**Instruction:** Only the lines from the start up to and including the line containing "COL = scene.collection" should be repeated, word for word.

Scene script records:
** BEGIN **

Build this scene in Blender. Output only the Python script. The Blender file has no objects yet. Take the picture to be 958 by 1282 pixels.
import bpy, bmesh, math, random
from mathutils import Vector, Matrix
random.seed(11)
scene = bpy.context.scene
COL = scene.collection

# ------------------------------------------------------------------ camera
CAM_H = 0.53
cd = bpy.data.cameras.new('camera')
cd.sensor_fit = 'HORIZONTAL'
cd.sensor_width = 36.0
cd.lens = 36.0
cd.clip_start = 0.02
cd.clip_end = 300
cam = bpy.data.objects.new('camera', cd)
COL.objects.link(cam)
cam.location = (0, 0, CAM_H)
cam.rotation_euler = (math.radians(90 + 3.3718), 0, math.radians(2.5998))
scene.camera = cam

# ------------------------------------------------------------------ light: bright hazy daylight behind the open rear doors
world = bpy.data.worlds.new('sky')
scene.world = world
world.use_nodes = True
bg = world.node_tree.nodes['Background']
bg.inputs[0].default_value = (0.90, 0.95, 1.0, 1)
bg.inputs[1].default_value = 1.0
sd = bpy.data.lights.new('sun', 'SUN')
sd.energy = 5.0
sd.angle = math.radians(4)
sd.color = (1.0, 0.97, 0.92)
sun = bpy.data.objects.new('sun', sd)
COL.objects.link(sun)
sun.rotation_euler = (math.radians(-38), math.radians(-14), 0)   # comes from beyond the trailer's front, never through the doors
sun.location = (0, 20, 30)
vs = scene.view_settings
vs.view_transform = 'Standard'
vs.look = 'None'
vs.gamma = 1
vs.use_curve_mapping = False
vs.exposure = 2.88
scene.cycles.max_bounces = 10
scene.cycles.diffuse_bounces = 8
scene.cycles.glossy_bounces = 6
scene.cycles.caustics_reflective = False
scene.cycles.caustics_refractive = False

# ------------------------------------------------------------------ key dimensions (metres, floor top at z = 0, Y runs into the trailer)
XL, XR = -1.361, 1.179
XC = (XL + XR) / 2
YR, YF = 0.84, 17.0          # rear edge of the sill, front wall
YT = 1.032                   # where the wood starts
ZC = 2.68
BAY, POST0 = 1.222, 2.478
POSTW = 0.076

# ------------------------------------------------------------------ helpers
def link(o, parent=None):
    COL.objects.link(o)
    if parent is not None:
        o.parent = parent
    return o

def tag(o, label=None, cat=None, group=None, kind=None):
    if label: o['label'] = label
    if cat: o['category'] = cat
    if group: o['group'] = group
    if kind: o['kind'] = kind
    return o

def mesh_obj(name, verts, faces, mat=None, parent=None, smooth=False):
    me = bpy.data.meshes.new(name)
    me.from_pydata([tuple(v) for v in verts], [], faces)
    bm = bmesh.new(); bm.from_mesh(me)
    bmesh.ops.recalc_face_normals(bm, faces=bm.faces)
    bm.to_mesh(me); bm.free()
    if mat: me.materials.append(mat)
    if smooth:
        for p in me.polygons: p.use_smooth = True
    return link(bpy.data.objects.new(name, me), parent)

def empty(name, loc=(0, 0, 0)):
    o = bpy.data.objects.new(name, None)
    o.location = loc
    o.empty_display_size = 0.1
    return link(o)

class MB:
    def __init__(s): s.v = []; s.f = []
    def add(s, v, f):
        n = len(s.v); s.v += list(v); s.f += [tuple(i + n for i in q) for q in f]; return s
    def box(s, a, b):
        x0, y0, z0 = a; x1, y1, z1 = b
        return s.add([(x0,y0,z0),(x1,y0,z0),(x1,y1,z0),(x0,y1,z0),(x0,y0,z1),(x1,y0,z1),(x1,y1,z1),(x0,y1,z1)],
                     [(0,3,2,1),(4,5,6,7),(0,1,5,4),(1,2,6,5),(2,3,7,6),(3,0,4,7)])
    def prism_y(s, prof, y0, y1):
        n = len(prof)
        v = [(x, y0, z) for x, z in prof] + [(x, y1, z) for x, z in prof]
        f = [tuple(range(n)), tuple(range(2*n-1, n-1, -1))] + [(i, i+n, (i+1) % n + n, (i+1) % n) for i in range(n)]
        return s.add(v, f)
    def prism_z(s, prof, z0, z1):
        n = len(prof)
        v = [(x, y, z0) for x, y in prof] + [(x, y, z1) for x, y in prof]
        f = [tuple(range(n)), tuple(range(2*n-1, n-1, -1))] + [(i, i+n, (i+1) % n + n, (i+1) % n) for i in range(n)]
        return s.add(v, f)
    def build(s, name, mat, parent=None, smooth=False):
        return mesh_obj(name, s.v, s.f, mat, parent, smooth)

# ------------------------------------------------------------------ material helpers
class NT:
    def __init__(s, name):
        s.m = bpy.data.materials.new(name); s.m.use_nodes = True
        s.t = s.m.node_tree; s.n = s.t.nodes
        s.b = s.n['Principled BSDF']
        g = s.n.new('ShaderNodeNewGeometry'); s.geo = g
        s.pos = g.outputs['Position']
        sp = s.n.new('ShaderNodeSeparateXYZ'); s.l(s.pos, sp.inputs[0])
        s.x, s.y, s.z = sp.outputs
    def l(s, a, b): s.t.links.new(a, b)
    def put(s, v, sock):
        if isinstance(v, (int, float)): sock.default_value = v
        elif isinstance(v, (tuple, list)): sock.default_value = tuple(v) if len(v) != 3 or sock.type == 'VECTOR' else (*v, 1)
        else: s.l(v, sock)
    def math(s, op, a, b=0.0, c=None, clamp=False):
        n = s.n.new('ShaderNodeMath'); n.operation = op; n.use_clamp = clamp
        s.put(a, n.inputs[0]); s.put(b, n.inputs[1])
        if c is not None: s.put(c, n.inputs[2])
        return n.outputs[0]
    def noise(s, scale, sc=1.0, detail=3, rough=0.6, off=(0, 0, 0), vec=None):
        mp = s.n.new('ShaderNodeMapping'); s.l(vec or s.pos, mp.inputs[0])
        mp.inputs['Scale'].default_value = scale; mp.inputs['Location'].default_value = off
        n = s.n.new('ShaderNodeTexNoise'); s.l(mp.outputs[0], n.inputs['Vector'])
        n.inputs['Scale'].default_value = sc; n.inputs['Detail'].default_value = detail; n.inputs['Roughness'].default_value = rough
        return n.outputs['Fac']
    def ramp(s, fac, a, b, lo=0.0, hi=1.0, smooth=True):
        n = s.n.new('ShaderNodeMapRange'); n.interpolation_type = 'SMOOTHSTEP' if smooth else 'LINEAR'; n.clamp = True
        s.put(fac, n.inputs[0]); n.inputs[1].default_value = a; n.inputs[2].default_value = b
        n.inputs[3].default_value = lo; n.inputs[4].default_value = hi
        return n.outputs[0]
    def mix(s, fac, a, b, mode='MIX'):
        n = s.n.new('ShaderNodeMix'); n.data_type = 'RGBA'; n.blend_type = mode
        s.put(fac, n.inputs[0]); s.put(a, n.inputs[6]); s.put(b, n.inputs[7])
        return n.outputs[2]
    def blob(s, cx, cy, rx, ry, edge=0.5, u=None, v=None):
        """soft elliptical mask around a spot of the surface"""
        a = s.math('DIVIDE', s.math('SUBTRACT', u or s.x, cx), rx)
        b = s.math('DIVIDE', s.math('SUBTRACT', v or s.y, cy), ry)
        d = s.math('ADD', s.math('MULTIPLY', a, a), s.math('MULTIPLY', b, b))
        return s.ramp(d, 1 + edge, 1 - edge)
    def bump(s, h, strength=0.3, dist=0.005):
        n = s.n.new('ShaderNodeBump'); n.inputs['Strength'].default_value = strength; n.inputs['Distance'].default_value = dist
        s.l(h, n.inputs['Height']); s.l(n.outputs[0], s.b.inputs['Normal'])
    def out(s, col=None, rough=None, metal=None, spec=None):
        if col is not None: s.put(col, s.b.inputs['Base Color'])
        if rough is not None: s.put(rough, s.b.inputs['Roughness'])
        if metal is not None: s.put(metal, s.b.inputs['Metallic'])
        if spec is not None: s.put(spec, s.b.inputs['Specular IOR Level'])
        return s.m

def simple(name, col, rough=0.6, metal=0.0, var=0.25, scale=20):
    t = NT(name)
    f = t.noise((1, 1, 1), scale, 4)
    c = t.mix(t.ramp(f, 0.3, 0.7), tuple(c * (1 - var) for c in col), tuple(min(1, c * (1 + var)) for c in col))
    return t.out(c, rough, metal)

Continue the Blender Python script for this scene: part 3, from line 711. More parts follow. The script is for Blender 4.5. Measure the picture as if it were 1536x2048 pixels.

** END **

**Correct output:**
Build this scene in Blender. Output only the Python script. The Blender file has no objects yet. Take the picture to be 958 by 1282 pixels.
import bpy, bmesh, math, random
from mathutils import Vector, Matrix
random.seed(11)
scene = bpy.context.scene
COL = scene.collection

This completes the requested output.